Source:
https://scmp.com/comment/insight-opinion/hong-kong/article/2177608/if-huawei-cfo-sabrina-meng-wanzhou-isnt-safe-us
Comment/ Hong Kong

If Huawei CFO Sabrina Meng Wanzhou isn’t safe from the US-China rivalry, then neither is Hong Kong’s trade status

  • Michael Chugani says the arrest of Huawei’s Sabrina Meng Wanzhou means officials need to think twice before further eroding political freedoms here and drawing Washington’s attention

Now do you believe it when I say don’t put it past the United States to revoke the special trading status it grants Hong Kong? By going after top Huawei Technologies executive Sabrina Meng Wanzhou, President Donald Trump’s administration has shown even the unimaginable is possible in its virtual cold war with China for global dominance.

Meng, a daughter of Huawei founder Ren Zhengfei, is considered corporate royalty in China. Yet Trump officials pressed Canada to arrest her for extradition to the US on alleged Iran sanctions violations even though they knew it would enrage Beijing.

What’s more, Meng’s arrest, while transiting Vancouver, came on the same day Trump had a sit-down with President Xi Jinping in Argentina to negotiate a trade war truce. If the US brazenly ignored the embarrassing timing, why would it hesitate to play rough with Hong Kong?

I’m not saying Congress will rescind our trade status any time soon, but many US lawmakers are now questioning why Hong Kong should get special customs treatment when they believe eroding freedoms have made it more like a mainland city.

Don’t forget the special status allows Hong Kong to import sensitive US technology. The US already suspects Hong Kong firms could re-export this technology to what it considers rogue regimes. Meng, who was granted bail yesterday, was arrested on suspicion that Huawei used a Hong Kong shell company to export US technology to Iran.

If Congress feels our freedoms are diminishing even further, it could give Trump an excuse to use Hong Kong as a chess piece should the Sino-US rivalry intensify. Control Risks, a global risk consultancy that advises policymakers and business leaders worldwide, believes the rivalry will indeed intensify.

It issued a report this week forecasting that a US policy of China containment is set to be the top global risk of 2019. Global Risks predicts that what started as a trade war will harden into a more permanent stance, making China containment a pillar of the new world order.

We may already be seeing this with China’s arrest yesterday of ex-Canadian diplomat Michael Kovrig, which many believe was in retaliation for Meng’s arrest.

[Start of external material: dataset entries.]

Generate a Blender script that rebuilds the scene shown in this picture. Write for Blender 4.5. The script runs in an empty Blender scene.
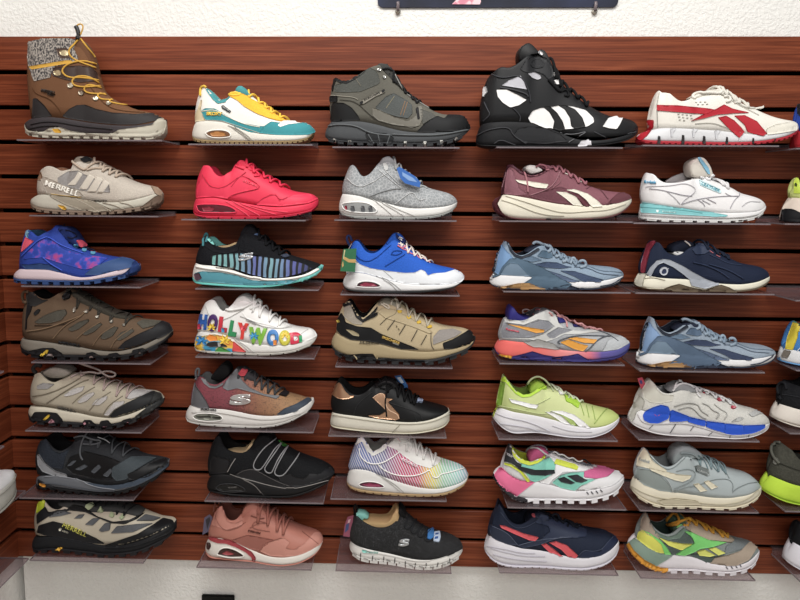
import bpy, bmesh, math, random
from mathutils import Vector, Matrix
from mathutils.bvhtree import BVHTree
from mathutils.geometry import delaunay_2d_cdt
random.seed(7)
scene = bpy.context.scene
COL = scene.collection

# ------------------------------------------------------------------ camera
FPX, PX, PY = 618.4864, 377.9965, 259.5647
PITCH, YAW, ROLL = 0.1053419, -0.0278030, -0.0069444
Z0 = 1.90                                   # height of the first slot above the floor
CAM = Vector((0.0, -1.376736, Z0 - 0.338518))
cp, sp, cy_, sy_ = math.cos(PITCH), math.sin(PITCH), math.cos(YAW), math.sin(YAW)
FWD = Vector((sy_*cp, cy_*cp, -sp)); RIGHT = Vector((cy_, -sy_, 0)); DOWN = FWD.cross(RIGHT)
cr, sr = math.cos(ROLL), math.sin(ROLL)
RIGHT, DOWN = cr*RIGHT + sr*DOWN, -sr*RIGHT + cr*DOWN
cam_data = bpy.data.cameras.new('camera'); cam = bpy.data.objects.new('camera', cam_data)
COL.objects.link(cam); scene.camera = cam
cam_data.sensor_width = 36.0; cam_data.sensor_fit = 'HORIZONTAL'
cam_data.lens = FPX*36.0/800.0
cam_data.shift_x = (400-PX)/800.0; cam_data.shift_y = (PY-300)/800.0
cam_data.clip_start = 0.05
M = Matrix((( RIGHT.x, -DOWN.x, -FWD.x, CAM.x), (RIGHT.y, -DOWN.y, -FWD.y, CAM.y),
            (RIGHT.z, -DOWN.z, -FWD.z, CAM.z), (0, 0, 0, 1)))
cam.matrix_world = M

# ------------------------------------------------------------------ light
world = bpy.data.worlds.new('world'); scene.world = world; world.use_nodes = True
bgn = world.node_tree.nodes['Background']
bgn.inputs[0].default_value = (1.0, 0.98, 0.96, 1); bgn.inputs[1].default_value = 0.33
def area(name, loc, target, sx, sy, power, color=(1, 0.975, 0.94)):
    d = bpy.data.lights.new(name, 'AREA'); d.shape = 'RECTANGLE'; d.size = sx; d.size_y = sy
    d.energy = power; d.color = color
    o = bpy.data.objects.new(name, d); COL.objects.link(o); o.location = loc
    o.rotation_euler = (Vector(target)-Vector(loc)).to_track_quat('-Z', 'Y').to_euler(); return o
area('ceiling_light', (-0.20, -1.15, 2.95), (-0.20, -1.0, 0), 1.0, 0.5, 22)
area('ceiling_light', (0.45, -1.15, 2.95), (0.45, -1.0, 0), 1.0, 0.5, 19)
area('ceiling_light', (0.1, -3.0, 2.95), (0.1, -2.4, 0), 2.4, 0.6, 42)
scene.view_settings.view_transform = 'Standard'; scene.view_settings.look = 'None'
scene.view_settings.gamma = 1.0; scene.view_settings.use_curve_mapping = False
scene.view_settings.exposure = 0.07

# ------------------------------------------------------------------ materials
def lin(c):
    return c/12.92 if c <= 0.04045 else ((c+0.055)/1.055)**2.4
def hexc(h):
    c = [lin(int(h[i:i+2], 16)/255) for i in (0, 2, 4)]; g = .3*c[0]+.59*c[1]+.11*c[2]
    return tuple(v*.92+g*.08 for v in c) + (1,)
MATS = {}
def new_mat(name):
    m = bpy.data.materials.new(name); m.use_nodes = True
    nt = m.node_tree; return m, nt, nt.nodes['Principled BSDF']
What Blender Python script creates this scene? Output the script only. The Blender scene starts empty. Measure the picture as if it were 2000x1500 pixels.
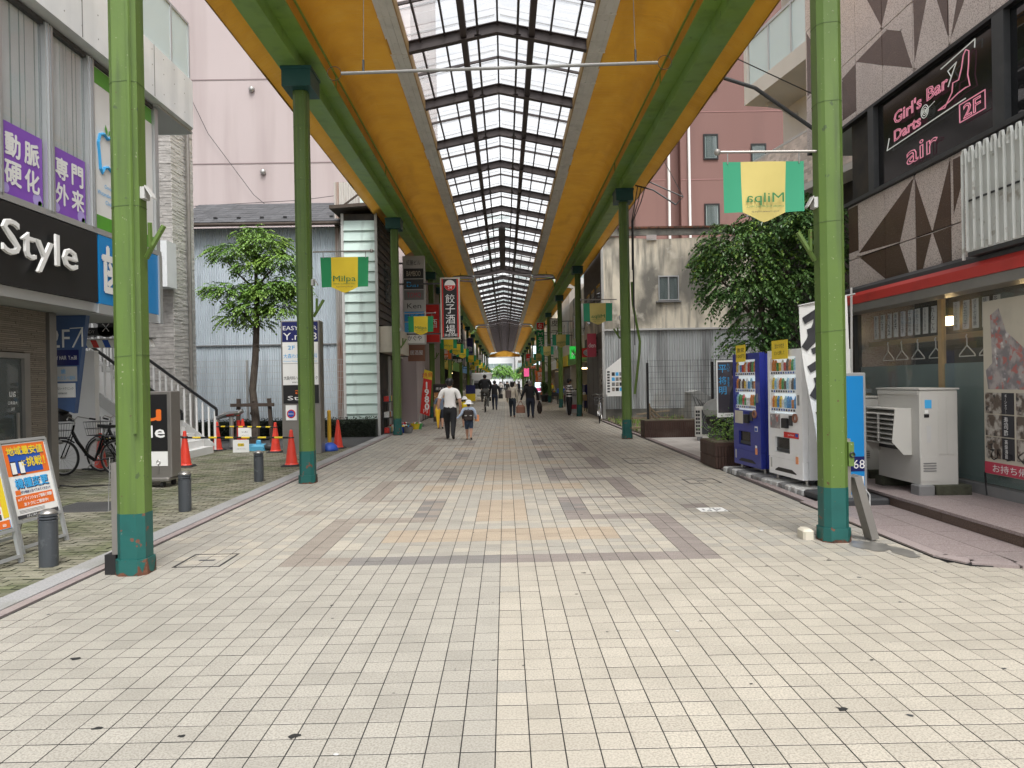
import bpy, bmesh, math, random
from mathutils import Vector, Matrix
random.seed(7)
C = bpy.context.scene.collection
scene = bpy.context.scene

# ---------------------------------------------------------------- camera, sky, sun, exposure
CAM_R = Vector((0.9998057, -0.00907463, -0.01749904))
CAM_U = Vector((0.01752347, 0.00261926, 0.99984302))
CAM_F = Vector((0.00902738, 0.99995539, -0.00277777))
cam = bpy.data.cameras.new('camera')
cam.sensor_width = 36
cam.lens = 1440 / 2000 * 36
cam.clip_start = 0.1
cam.clip_end = 2000
cam_ob = bpy.data.objects.new('camera', cam)
C.objects.link(cam_ob)
mw = Matrix((CAM_R, CAM_U, -CAM_F)).transposed().to_4x4()
mw.translation = Vector((0, 0, 1.58))
cam_ob.matrix_world = mw
scene.camera = cam_ob

SUN_EL, SUN_AZ = math.radians(60), math.radians(165)
world = bpy.data.worlds.new('World')
scene.world = world
world.use_nodes = True
wn = world.node_tree
bg = wn.nodes['Background']
sky = wn.nodes.new('ShaderNodeTexSky')
sky.sky_type = 'NISHITA'
sky.sun_disc = False
sky.sun_elevation = SUN_EL
sky.sun_rotation = SUN_AZ
sky.air_density = 1.0
sky.dust_density = 4.0
hs = wn.nodes.new('ShaderNodeHueSaturation')
hs.inputs['Saturation'].default_value = 0.12
wn.links.new(sky.outputs[0], hs.inputs['Color'])
wn.links.new(hs.outputs[0], bg.inputs['Color'])
bg.inputs['Strength'].default_value = 0.15
sun = bpy.data.lights.new('sun', 'SUN')
sun.energy = 1.5
sun.angle = math.radians(25)
sun.color = (1.0, 0.97, 0.93)
sun_ob = bpy.data.objects.new('sun', sun)
C.objects.link(sun_ob)
sd = Vector((math.sin(SUN_AZ) * math.cos(SUN_EL), math.cos(SUN_AZ) * math.cos(SUN_EL), math.sin(SUN_EL)))
sun_ob.rotation_euler = sd.to_track_quat('Z', 'Y').to_euler()
vs = scene.view_settings
vs.view_transform = 'Standard'
vs.look = 'None'
vs.exposure = 0.8
vs.gamma = 1.0
vs.use_curve_mapping = False
scene.cycles.max_bounces = 10
scene.cycles.diffuse_bounces = 6
scene.cycles.transparent_max_bounces = 12
scene.cycles.caustics_reflective = False
scene.cycles.caustics_refractive = False

# ---------------------------------------------------------------- materials
MATS = {}

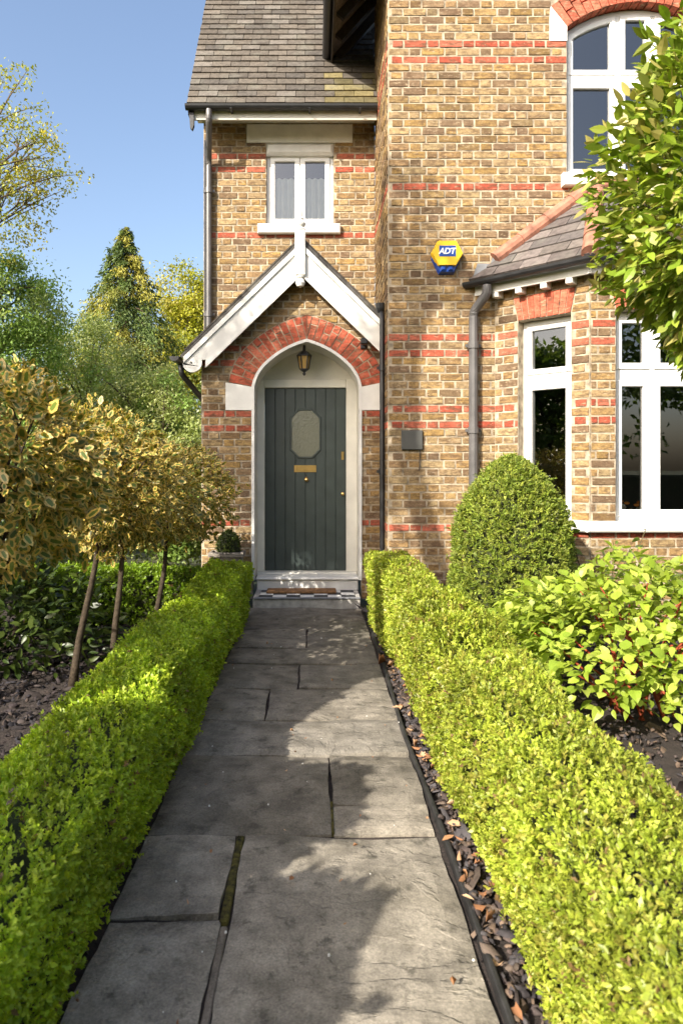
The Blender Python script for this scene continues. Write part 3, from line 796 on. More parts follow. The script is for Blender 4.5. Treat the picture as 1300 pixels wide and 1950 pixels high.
# --- porch roof, bargeboards, finial
frG = Fr((0, 6.975, 0), (1, 0, 0))
th = math.radians(44.2); c_, s_ = math.cos(th), math.sin(th); AP = (-.134, 3.655)
def along(sg, d, q): return (AP[0]+sg*(d*c_)-sg*q*s_*0+(-sg)*(-q*0), AP[1]-d*s_-q)
def rake(sg, d0, d1, q0, q1):
    """board between vertical drops q0 (upper) and q1 (lower) below the roof line"""
    a = [(AP[0]+sg*d0*c_, AP[1]-d0*s_-q0), (AP[0]+sg*d1*c_, AP[1]-d1*s_-q0), (AP[0]+sg*d1*c_, AP[1]-d1*s_-q1), (AP[0]+sg*d0*c_, AP[1]-d0*s_-q1)]
    return a if sg < 0 and False else (list(reversed(a)) if sg > 0 else a)
for sg, L in ((-1, 1.66), (1, 1.115)):
    b1 = rake(sg, 0, 1.352 if sg < 0 else L, .07, .325)
    parts = [slab3(frG, b1, 0, .035)]
    if sg < 0:
        fx, fz, fr_ = -1.238, 2.436, .098
        rl = lambda x: 3.655-(-.134-x)*math.tan(th)-.07
        foot = [(fx+fr_*math.cos(a), fz+fr_*math.sin(a)) for a in np.linspace(math.pi, 2*math.pi, 15)]+[(fx+fr_, fz+.03), (-1.1035, fz+.03), (-1.1035, rl(-1.1035)), (fx-fr_, rl(fx-fr_))]
        parts.append(slab3(frG, foot, 0, .035))
    bb = mk('bargeboard', join(parts), 'white_paint', house)
    mk('barge_moulding', slab3(frG, rake(sg, 0, L, .004, .066), .001, .055), 'white_paint', bb)
    mk('barge_bead', slab3(frG, rake(sg, 0, 1.345 if sg < 0 else L, .300, .332), .036, .046), 'white_paint', bb)
    if sg < 0: mk('hole_disc', slab3(frG, [(fx-.01+.012*math.cos(a), fz+.012*math.sin(a)) for a in np.linspace(0, 6.283, 13)[:-1]], .037, .040), 'panel_grey', bb)  # dark disc stands for the shade inside the foot's round hole
    # roof slope, tile edge and soffit
    frS = Fr((AP[0], 7.845, AP[1]+.01), (0, -1, 0), (sg*c_, 0, -s_))
    pl = [(0, 0), (.90, 0), (.90, L+.03), (0, L+.03)]
    if frS.N.z < 0:
        frS = Fr((AP[0], 7.845, AP[1]+.01), (0, 1, 0), (sg*c_, 0, -s_)); pl = [(-u, w) for u, w in reversed(pl)]
    pr_ = mk('porch_roof', slab3(frS, pl, 0, .028), 'tile', house, (.085, .08, .075))
    nt_ = int(L/.1)
    for i in range(nt_):
        q = [(.905, .1*i), (.905, .1*i+.115), (.70, .1*i+.115), (.70, .1*i)]
        if pl[1][0] < .5: q = [(-u, w) for u, w in q]
        q = q if sum((q[k][0]*q[(k+1) % 4][1]-q[(k+1) % 4][0]*q[k][1]) for k in range(4)) > 0 else list(reversed(q))
        mk('roof_tile', prism(frS, q, .029, .045, .001, None, .001), 'tile', pr_, np.array(random.choice(CLAY))*.5)
    mk('porch_soffit', slab3(Fr((0, 7.10, 0), (1, 0, 0)), rake(sg, .02, L-.12, .02, .05), .002, .12), 'white_paint', house)
fin = mk('finial', bbox(-.193, -.087, 6.895, 6.995, 3.315, 3.775, .008), 'white_paint', house)
mk('finial_spike', lathe((-.14, 6.945, 3.775), [(.052, 0), (.056, .014), (.032, .034), (.050, .055), (.055, .072), (.046, .092), (.026, .11), (.034, .125), (.024, .145), (.016, .22), (.004, .33)], 14), 'white_paint', fin)
mk('finial_drop', lathe((-.14, 6.945, 3.2), [(.006, 0), (.034, .012), (.050, .045), (.042, .078), (.026, .092), (.046, .10), (.05, .1145)], 14), 'white_paint', fin)
gutter([(-1.42, 6.93, 2.50), (-1.42, 7.83, 2.50)], .05)
pipe('downpipe', [(-1.40, 7.2, 2.46), (-1.40, 7.2, 2.36), (-1.21, 7.5, 2.10), (-1.205, 7.55, .0)], .03, 'black_metal', [])
pipe('downpipe', [(.668, 6.85, 2.96), (.668, 6.72, 2.86), (.668, 6.71, .0)], .024, 'black_metal', [(.668, 6.71, 2.35), (.668, 6.71, 1.33)])
mk('hopper', join([lathe((.66, 6.80, 2.90), [(.03, 0), (.05, .05), (.055, .10)], 10)]), 'black_metal', house)
pipe('waste_pipe', [(.69, 6.9, 2.98), (.62, 6.9, 2.99)], .02, 'black_metal', [])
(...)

Yet our top officials, from Chief Executive Carrie Lam Cheng Yuet-ngor down, have lulled themselves into believing Hong Kong is too important to the US for Congress to strip us of our status as a separate customs territory from the mainland.

Which is more important to the US – China, the world’s second-largest economy, or puny Hong Kong? Yet Meng’s arrest and Trump’s trade war show he has no qualms about upending the world’s most crucial bilateral relationship in the high-stakes rivalry for global dominance.

If the US is really out to contain China, as Global Risks predicts, it makes Hong Kong fair game. That should worry our government. It needs to avoid giving any excuses for US lawmakers to target the city’s special trade status.

But right after a US congressional report suggested a reassessment of Hong Kong’s trade status because of diminishing freedoms here, the government blasted the report as interference in the city’s internal affairs. Two weeks later, the government disqualified opposition legislator Eddie Chu Hoi-dick as a candidate for a rural election. Any more disqualifications of opposition candidates in future elections will play right into the hands of China hawks in the US Congress.

Eddie Chu Hoi-dick. Photo: Dickson Lee
Eddie Chu Hoi-dick. Photo: Dickson Lee

I have said before I can understand Beijing’s fear that external forces could use Hong Kong to subvert the nation even though I believe the vast majority of Hongkongers are patriotic enough not to let that happen.

But with Trump as US president, the world today is almost like an alternate universe. Who would have thought the US would put Meng through the embarrassment of handcuffs, prison garb and a bail hearing in a glass cage?

Please take me seriously when I say it’s not beyond imagination that the US Congress could target Hong Kong if it feels we no longer deserve special treatment, especially if there’s a fully fledged US-China cold war.